When it emerged that MF Global had been tapping the segregated trading accounts of individual customers, Ries was disgusted. When he found out the Chicago Mercantile Exchange would not cover the losses of the traders, he was even more stunned.
Ries said he'd been telling customers over his 25 years in the business that the exchange would protect traders against just such kinds of ocurrences. With his own word at stake, he decided to act.
"In the face of this bitter frustration, we are resolved to doing the right thing, as we had assumed the exchange would," he wrote. "Just because you can't count on them doesn't mean you can't count on us."
By indicating the customers would be made whole at the end of the investigations and litigation, Ries may have bought his company a few years before any payout.

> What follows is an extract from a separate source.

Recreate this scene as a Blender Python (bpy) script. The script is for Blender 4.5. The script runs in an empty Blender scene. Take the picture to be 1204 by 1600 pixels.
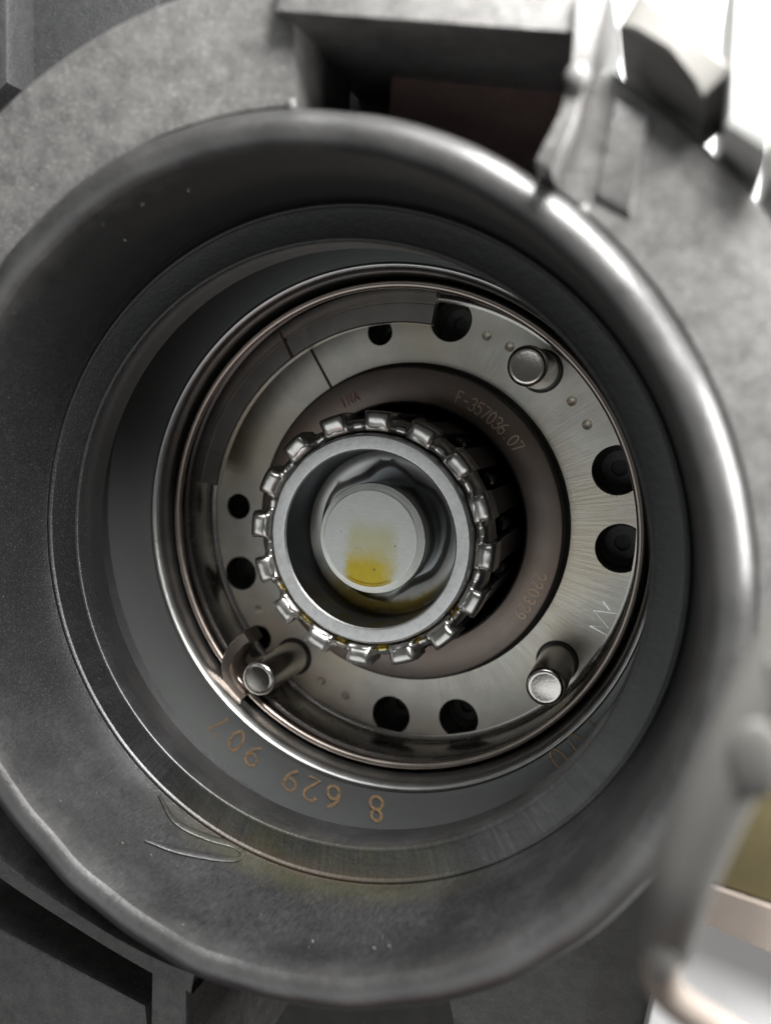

He said it's possible that customers will be entirely compensated from MF Global funds by then.
Ries said he feels bad not only because of the reassurances that he offered clients, but because they are - like hiimself - farmers. Most of them didn't trade for pure profit in commodities, but to hedge against losses in their farming operations.
"If we have to sell land - whatever we have to do - we're going to make good," Ries said.
The exchange had begun transferring out about 58 percent of the value of MF Global clients' accounts to other viable commodities clearing firms by the end of the week. In a statement, the CME Group that runs the exchange said about 15,000 MF Global accounts and about $1.45 billion in clearing collateral would be completed by the end of Friday.
The MF Global bankruptcy could take years to unwind, according to Kent Jarrell, a spokesman for the bankruptcy trustee spokesman. He said it's unclear how much of the trading customers' funds can be recovered.
"That's what our investigation is about," Jarrell said late Friday, "and we don't know that right now."
Jarrell said he's unaware of any other brokers offering to guarantee clients' losses in MF Global accounts, but said he might not know if any were from his position in New York.